コンサートでクリスマスキャロルを聴いていると心が和む。旅行中、移動中は結構緊張していたので、良いことだ。子供達はなかなかじっとしていない。いつの間にかどこかへ逃げ出している。それに気付いたジェイソンが子供達を連れ戻すことが何回か繰り返される。お父さん業も大変だ。
食事のとき、ユミコさんがチズコのことを、
「常にぎりぎり忙しく働いて働くことに慣れ、暇だとかえってストレスを感じる人。」
と評した。僕も彼女からそれを感じる。マレーシアではメイドを雇えば家事や子守をやってくれるし、基本的に暇はある。しかし、この小さなペナンの社会では、暇な時間があっても、やることが余りにも限られているのだ。また、人間、限られた時間に、時間を見つけてやるからこそ、能率が上がるということも言える。
「時間があるのにやることが見つからない。」
チズコがメールに時々そう書いてくるのを読んで、最初「何と贅沢な」と思った。しかし、ここへ来て、彼女の言うことが分かったような気がする。最近は、語学をやったり、ドラムをやったり、ボランティアをやったり、彼女なりに努力はしているようだが、それにしても、ここは余りにも田舎で、狭い場所なんだ。

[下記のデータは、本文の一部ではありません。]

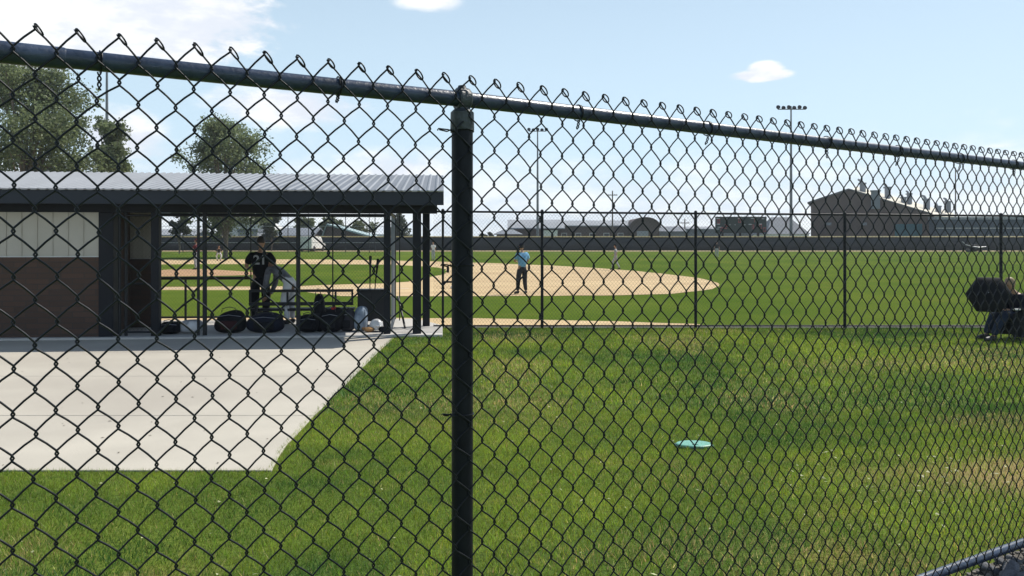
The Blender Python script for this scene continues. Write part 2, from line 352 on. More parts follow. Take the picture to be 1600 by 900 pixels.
structure(MB().bb((-60, 6.0, -.1), (-2.2, 14.7, .004)).build('pad_joint_bed', MAT['gravel']))
def on_pad(x, y): return (y > 6.01) & (x < np.interp(y, [e[0] for e in edge], [e[1] for e in edge])-.03)

# ------------------------------------------------------------------ grass blades
def vnoise(x, y, seed):
    r = np.random.default_rng(seed); G = r.random((64, 64)); xi = np.floor(x).astype(int); yi = np.floor(y).astype(int); fx = x-xi; fy = y-yi
    fx = fx*fx*(3-2*fx); fy = fy*fy*(3-2*fy); g = lambda a, b_: G[a % 64, b_ % 64]
    return (g(xi, yi)*(1-fx)+g(xi+1, yi)*fx)*(1-fy)+(g(xi, yi+1)*(1-fx)+g(xi+1, yi+1)*fx)*fy
def blades(n, ylo, yhi, h, wd):
    y = ylo+(yhi-ylo)*np.sqrt(rng.random(n)*(1-(ylo/yhi)**2)+(ylo/yhi)**2) if ylo > 0 else ylo+(yhi-ylo)*rng.random(n)
    y = np.sqrt(rng.random(n)*(yhi**2-ylo**2)+ylo**2)
    x = (rng.random(n)*2-1)*(y*.68+.6)
    side = np.where(x > POST.x, (y-POST.y)*DR.x-(x-POST.x)*DR.y, (y-POST.y)*DL.x-(x-POST.x)*DL.y)
    ok = (side > .07) & ~on_pad(x, y)
    lx, ly = LOC_inv(x, y); ok &= ~((ly > -.2) & (lx < .45))
    # worn brown ground by the fence on the right
    worn = np.exp(-(((x-3.5)/1.1)**2+((y-5.05)/.55)**2)); ok &= rng.random(n) > worn*.4
    x, y, side = x[ok], y[ok], side[ok]; n = len(x)
    k = 1-np.clip((side-.15)/3.2, 0, 1); z = GZ*k*k*(3-2*k)
    a = rng.random(n)*2*np.pi; hh = h*(.55+.8*rng.random(n)); lean = hh*(.2+.8*rng.random(n)); b_ = rng.random(n)*2*np.pi
    wv = wd*(.6+.8*rng.random(n))
    V = np.empty((n, 3, 3)); V[:, 0] = np.stack([x-np.cos(a)*wv/2, y-np.sin(a)*wv/2, z-.005], 1); V[:, 1] = np.stack([x+np.cos(a)*wv/2, y+np.sin(a)*wv/2, z-.005], 1)
    V[:, 2] = np.stack([x+np.cos(b_)*lean, y+np.sin(b_)*lean, z+hh], 1)
    n1 = vnoise(x*.8+9, y*.8+3, 1); n2 = vnoise(x*2.3, y*2.3, 2); n3 = vnoise(x*.35+5, y*.6, 5)
    n4 = vnoise(x*6, y*6, 8); t = np.clip((.45*n1+.25*n2+.4*n3+.25*n4-.45)*2.3, 0, 1)[:, None]; j = rng.random((n, 1))
    dark = np.array([.060, .150, .024]); mid = np.array([.300, .385, .040]); dry = np.array([.46, .36, .15])
    col = dark*(1-t)+mid*t
    dr = np.clip((vnoise(x*.7+20, y*.7+11, 3)-.62)*2.4, 0, .6)+.8*np.exp(-(((x-3.5)/1.2)**2+((y-5.05)/.6)**2))+.5*np.exp(-(((x-.9)/.8)**2+((y-3.9)/.3)**2))+.35*np.exp(-(((x-.3)/.5)**2+((y-7.6)/.35)**2))+.4*np.exp(-(side/.25)**2)*(x > 1)
    isdry = (rng.random(n) < np.clip(dr, 0, .85)*.75+.035)[:, None]; col = np.where(isdry, dry*(.7+.6*j), col)
    col = col*(.42+1.15*j)*(1+.10*rng.standard_normal((n, 3)))
    return V.reshape(-1, 3), np.repeat(np.clip(col, .01, .9), 3, 0)
DOR = Vector((-1.78, 14.96)); DRZ = R(5)
def LOC_inv(x, y):
    c, s_ = math.cos(DRZ), math.sin(DRZ); dx_, dy_ = x-DOR.x, y-DOR.y
    return dx_*c+dy_*s_, -dx_*s_+dy_*c
def LW(x, y, z=0):
    c, s_ = math.cos(DRZ), math.sin(DRZ); return Vector((DOR.x+x*c-y*s_, DOR.y+x*s_+y*c, z))
def make_blades():
    parts = [blades(330000, .7, 8.2, .031, .0042), blades(230000, 8.2, 16.35, .040, .010)]
    V = np.concatenate([p[0] for p in parts]); col = np.concatenate([p[1] for p in parts])
    F = np.arange(len(V)).reshape(-1, 3); o = npmesh('lawn_grass', V, F, MAT['blades'], smooth=False)
    at = o.data.color_attributes.new('tint', 'FLOAT_COLOR', 'POINT'); at.data.foreach_set('color', np.concatenate([col, np.ones((len(col), 1))], 1).astype(np.float32).ravel())
    tag(o, kind='stuff'); o['label'] = 'short mown green lawn grass between the two fences'
make_blades()
# a few dark scraps and specks on the concrete
m = MB()
for i in range(46):
    y_ = random.uniform(6.1, 13); x_ = random.uniform(-9, ex(y_)-.1); L = random.uniform(.006, .022); r_ = random.uniform(0, 6.28); c, s_ = math.cos(r_), math.sin(r_)
    m.add([(x_+p[0]*c-p[1]*s_, y_+p[0]*s_+p[1]*c, .017+p[2]) for p in ((-L, 0, 0), (0, -L*.5, .004), (L, 0, .001), (0, L*.4, .006))], [(0, 1, 2, 3)])
o = m.build('dirt_specks', mat('dark_scrap', (.10, .085, .06), .9, .4, 5), fix=False); tag(o, kind='stuff'); o['label'] = 'small dark scraps lying on the concrete pad'
# pale leaf litter
def litter():
    n = 200; y = np.sqrt(rng.random(n)*(10**2-2.6**2)+2.6**2); x = (rng.random(n)*2-1)*(y*.66)
    x2 = 3.0+rng.standard_normal(170)*.9; y2 = 4.9+rng.standard_normal(170)*.7; x = np.concatenate([x, x2]); y = np.concatenate([y, y2])
    ok = np.array([fence_side(a, b_) > .1 and not on_pad(np.float64(a), np.float64(b_)) for a, b_ in zip(x, y)]); x, y = x[ok], y[ok]
    m = MB()
    for a, b_ in zip(x, y):
        z = zground(a, b_)+.026; L = random.uniform(.008, .020); r_ = random.uniform(0, 6.28); t = random.uniform(-.3, .3)
        c, s_ = math.cos(r_), math.sin(r_)
        pts = [(-L, 0, 0), (0, -L*.4, t*L), (L, 0, t*L*1.5), (0, L*.45, .3*L)]
        m.add([(a+p[0]*c-p[1]*s_, b_+p[0]*s_+p[1]*c, z+p[2]) for p in pts], [(0, 1, 2, 3)])
    o = m.build('leaf_litter', mat('dry_leaf', (.52, .53, .30), .6, .4, 3, trans=.3), fix=False); tag(o, kind='stuff'); o['label'] = 'pale dry leaf scraps scattered in the lawn'
litter()

# ------------------------------------------------------------------ near chain-link fence
def wire_arrays(paths, r, n):
    """paths (m,k,3) -> tube vertices and quads"""
    m, k, _ = paths.shape; t = np.empty_like(paths); t[:, 1:-1] = paths[:, 2:]-paths[:, :-2]; t[:, 0] = paths[:, 1]-paths[:, 0]; t[:, -1] = paths[:, -1]-paths[:, -2]
    t /= np.linalg.norm(t, axis=2, keepdims=True)+1e-12
    return t
def tubes(paths, r, n, nrm):
    """nrm (m,3): fence normal per path used as the frame's reference"""
    m, k, _ = paths.shape; t = wire_arrays(paths, r, n); ref = np.repeat(nrm[:, None], k, 1)
    a = np.cross(t, ref); a /= np.linalg.norm(a, axis=2, keepdims=True)+1e-9; b_ = np.cross(t, a)
    an = np.arange(n)*2*np.pi/n
    V = paths[:, :, None]+r*(a[:, :, None]*np.cos(an)[:, None]+b_[:, :, None]*np.sin(an)[:, None])
    idx = (np.arange(m)[:, None, None]*k+np.arange(k-1)[None, :, None])*n; q = np.arange(n)[None, None]
    F = np.stack([idx+q, idx+(q+1) % n, idx+n+(q+1) % n, idx+n+q], -1).reshape(-1, 4)
    return V.reshape(-1, 3), F
near = thing('chain_link_fence', 'black vinyl chain-link fence close to the camera, its post and rail crossing the whole view', 'fence', (POST.x, POST.y, 0))
OFF = Vector((POST.x, POST.y, 0))
def near_mesh():
    PL, PR = .0345, .0353; n0, n1_ = -52, 165
    def s_of(n): return .075+n*(PL if n < -2 else PR) if n >= -2 else .075-2*PR+(n+2)*PL
    V1 = .083; top = RAILZ+.050; rows = int((top-.30)/(V1/2))
    zrow = [top, top-.0475]+[top-.09-V1/2*i for i in range(rows)]   # zrow[k]: z of node row k
    zrow = [z for z in zrow if z > .30]; K = len(zrow)
    jr = np.random.default_rng(3); J = jr.standard_normal((n1_-n0+2, K, 2))*.0010
    D = .0275; d = .0018; paths = []; nr = []
    for c in range(n0, n1_):
        pts = []
        # node rows where (c+k) parity decides the left or right column; even columns own row 0
        for k in range(K):
            col = c if ((c+k) % 2 == 0) else c+1
            sgn = -1 if col == c else 1
            s0 = s_of(col)+J[col-n0, k, 0]+sgn*.0018; z0 = zrow[k]+J[col-n0, k, 1]
            dep_in = D+(d if sgn > 0 else -d); dep_out = D-(d if sgn > 0 else -d)
            e = .0058
            for ds, dz, dep in ((-sgn*.0022, e, dep_in), (sgn*.0008, 0, D), (-sgn*.0022, -e, dep_out)):
                if k == 0 and dz > 0: dz = .0; dep = D
                p = fp(s0+ds)+fn(s0)*dep; pts.append((p.x, p.y, z0+dz))
            if k < K-1:
                col2 = c if col == c+1 else c+1; s1 = s_of(col2)+J[col2-n0, k+1, 0]; z1 = zrow[k+1]+J[col2-n0, k+1, 1]
                sm = (s0+s1)/2+(.0011 if sgn < 0 else -.0011); zm = (z0+z1)/2+.0012; p = fp(sm)+fn(sm)*dep_out; pts.append((p.x, p.y, zm))
        paths.append(pts); q = fn(s_of(c)); nr.append((q.x, q.y, 0))
    A = np.array(paths)-np.array(OFF); Vv, F = tubes(A, .0020, 6, np.array(nr))
    # knuckled ends: narrow loops standing across the fence at every even column
    lp = []; ln = []
    for n in range(n0, n1_):
        if n % 2: continue
        s0 = s_of(n)+J[n-n0, 0, 0]; pts = []; tw = random.uniform(.85, 1.15); T = DL if s0 < 0 else DR
        for i in range(15):
            a = 2*math.pi*i/13; q = (1-math.cos(a))*.0125*tw; u = math.sin(a)*.0100
            p = fp(s0-.0005+q*.60+u*.09)+fn(s0)*(D+.001+u); pts.append((p.x, p.y, top+.0025-q*.86+u*.06))
        lp.append(pts); ln.append((T.x*.8, T.y*.8, .6))
    V2, F2 = tubes(np.array(lp)-np.array(OFF), .0018, 6, np.array(ln))
    V = np.concatenate([Vv, V2]); F = np.concatenate([F, F2+len(Vv)])
    npmesh('wire_mesh', V, F, MAT['vinyl_wire'], near)
near_mesh()
def fpt(s, off=0, z=0):
    p = fp(s)+fn(s)*off; return Vector((p.x-POST.x, p.y-POST.y, z))
MB().tube([fpt(0, 0, .1), fpt(0, 0, 1.99)], .026, 28).build('post', MAT['vinyl'], near)
MB().tube([fpt(-1.6, 0, RAILZ), fpt(-.846, 0, RAILZ), fpt(-.842, 0, RAILZ)], [.0208, .0208, .0195], 28).build('rail_sleeve', MAT['railpaint'], near)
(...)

帰り際、チズコがボランティアをしているIWA(国際女性協会)のメンバーのひとりが、
「明日うちでパーティーをするから来てね。英国からのお客さん(僕のこと)もご一緒に。」
と言われた。
十時過ぎにアパートに戻る。冷蔵庫からビールを一缶出して飲む。本当に色々なことのあった一日だった。今朝、まだKLを発ったばかりだとは信じられない。今日は四十八時間くらいあったような気がする。
小さな男の子がオーケストラを指揮する。拍手大喝采だった。